US-focused equity ETFs and mutual funds scored another big inflow over the latest weekly reporting period. It counted as the third consecutive outsized haul.
Over the last three weeks, US equity funds raked in almost $50 billion, according to EPFR.
Recall that the prior week saw the second-largest influx of 2023. Overall, US funds have enjoyed a half dozen straight weekly inflows.
Sentiment around US equities inflected meaningfully in November, as bond yields retraced lower amid a run of soft macro data which, according to market pricing anyway, effectively extinguished all odds of another rate hike from the Fed.
“94% of equity inflows in DM were into US equities” this week, TD Securities strategists including Chris Whelan wrote on Friday. “The flows in US equities are commensurate with the move in fixed income, as markets price a softer Fed policy outlook.”
Notably, individual investor sentiment improved again in the week to November 22. AAII’s bull index hit 45.3%.
The figure above shows cumulative inflows to US stock funds (i.e., the running net total) alongside individual investor sentiment. Market participants are feeling demonstrably better about things all of a sudden.

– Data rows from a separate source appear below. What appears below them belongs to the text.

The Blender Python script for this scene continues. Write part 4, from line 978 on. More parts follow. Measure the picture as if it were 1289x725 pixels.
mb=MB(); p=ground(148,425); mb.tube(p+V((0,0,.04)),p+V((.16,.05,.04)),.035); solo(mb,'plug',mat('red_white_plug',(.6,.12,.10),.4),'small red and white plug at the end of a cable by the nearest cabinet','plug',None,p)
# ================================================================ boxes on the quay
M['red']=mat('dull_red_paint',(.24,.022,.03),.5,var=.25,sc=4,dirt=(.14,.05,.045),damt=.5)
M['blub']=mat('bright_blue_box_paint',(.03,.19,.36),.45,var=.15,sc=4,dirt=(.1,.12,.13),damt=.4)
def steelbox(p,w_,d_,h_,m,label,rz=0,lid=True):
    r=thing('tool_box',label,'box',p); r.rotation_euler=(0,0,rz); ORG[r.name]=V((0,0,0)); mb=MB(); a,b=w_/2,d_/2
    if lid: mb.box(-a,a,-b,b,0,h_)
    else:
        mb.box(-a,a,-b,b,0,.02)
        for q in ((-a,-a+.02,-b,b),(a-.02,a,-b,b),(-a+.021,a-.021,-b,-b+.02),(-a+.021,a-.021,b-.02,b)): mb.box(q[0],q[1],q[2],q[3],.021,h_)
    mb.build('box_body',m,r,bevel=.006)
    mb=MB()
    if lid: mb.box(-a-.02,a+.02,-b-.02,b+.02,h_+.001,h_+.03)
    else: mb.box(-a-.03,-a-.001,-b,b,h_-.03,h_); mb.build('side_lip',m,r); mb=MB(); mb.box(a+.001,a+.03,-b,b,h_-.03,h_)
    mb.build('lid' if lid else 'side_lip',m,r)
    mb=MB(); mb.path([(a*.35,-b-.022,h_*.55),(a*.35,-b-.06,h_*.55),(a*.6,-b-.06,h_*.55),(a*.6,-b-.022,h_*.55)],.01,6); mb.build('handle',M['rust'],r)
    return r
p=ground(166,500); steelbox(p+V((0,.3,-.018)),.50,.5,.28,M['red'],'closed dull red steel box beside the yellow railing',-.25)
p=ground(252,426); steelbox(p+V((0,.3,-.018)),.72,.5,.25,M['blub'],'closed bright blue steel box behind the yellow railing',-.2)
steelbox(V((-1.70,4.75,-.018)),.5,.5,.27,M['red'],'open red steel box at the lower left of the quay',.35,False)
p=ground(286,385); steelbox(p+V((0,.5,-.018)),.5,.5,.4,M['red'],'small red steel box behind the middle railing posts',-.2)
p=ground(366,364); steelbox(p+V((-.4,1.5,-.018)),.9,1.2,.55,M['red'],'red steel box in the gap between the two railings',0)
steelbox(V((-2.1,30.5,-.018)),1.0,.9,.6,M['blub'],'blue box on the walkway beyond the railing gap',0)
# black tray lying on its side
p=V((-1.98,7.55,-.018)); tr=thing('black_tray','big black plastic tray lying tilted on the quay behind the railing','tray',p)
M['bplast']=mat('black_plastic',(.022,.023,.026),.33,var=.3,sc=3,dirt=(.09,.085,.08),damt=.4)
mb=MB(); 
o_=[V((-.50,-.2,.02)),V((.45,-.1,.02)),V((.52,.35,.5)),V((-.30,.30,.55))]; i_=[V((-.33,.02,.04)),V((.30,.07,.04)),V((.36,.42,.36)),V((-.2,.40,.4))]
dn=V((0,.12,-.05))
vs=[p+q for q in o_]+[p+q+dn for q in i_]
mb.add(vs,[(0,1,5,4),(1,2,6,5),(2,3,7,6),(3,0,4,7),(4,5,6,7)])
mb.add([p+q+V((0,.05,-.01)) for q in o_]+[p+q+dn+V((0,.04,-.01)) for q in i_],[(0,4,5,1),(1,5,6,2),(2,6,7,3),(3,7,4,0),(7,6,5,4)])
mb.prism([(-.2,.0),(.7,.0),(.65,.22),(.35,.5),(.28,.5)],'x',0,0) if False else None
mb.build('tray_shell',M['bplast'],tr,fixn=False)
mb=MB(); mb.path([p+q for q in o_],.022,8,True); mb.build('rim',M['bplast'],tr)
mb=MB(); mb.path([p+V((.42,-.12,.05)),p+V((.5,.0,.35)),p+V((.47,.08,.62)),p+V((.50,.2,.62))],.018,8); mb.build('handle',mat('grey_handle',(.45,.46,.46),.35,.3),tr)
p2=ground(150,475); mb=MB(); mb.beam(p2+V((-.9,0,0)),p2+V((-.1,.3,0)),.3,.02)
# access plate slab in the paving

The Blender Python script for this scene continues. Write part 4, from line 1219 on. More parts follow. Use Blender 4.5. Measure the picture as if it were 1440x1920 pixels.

I’ll recycle some familiar language updated for this week. 2023’s flows story in US equity funds can be divided into two regimes: Pre-Nvidia Q1 report/debt ceiling deal and post-those two events. By late-May, net flows to US equity funds were negative to the tune of almost $70 billion for the year. With this week’s inflow, US-focused funds have taken in a net $55 billion.
Thanks in part to ongoing inflows to equity funds, BofA’s pseudo-famous Bull & Bear Indicator jumped to 2.1 this week, ending the contrarian “buy” signal after a month.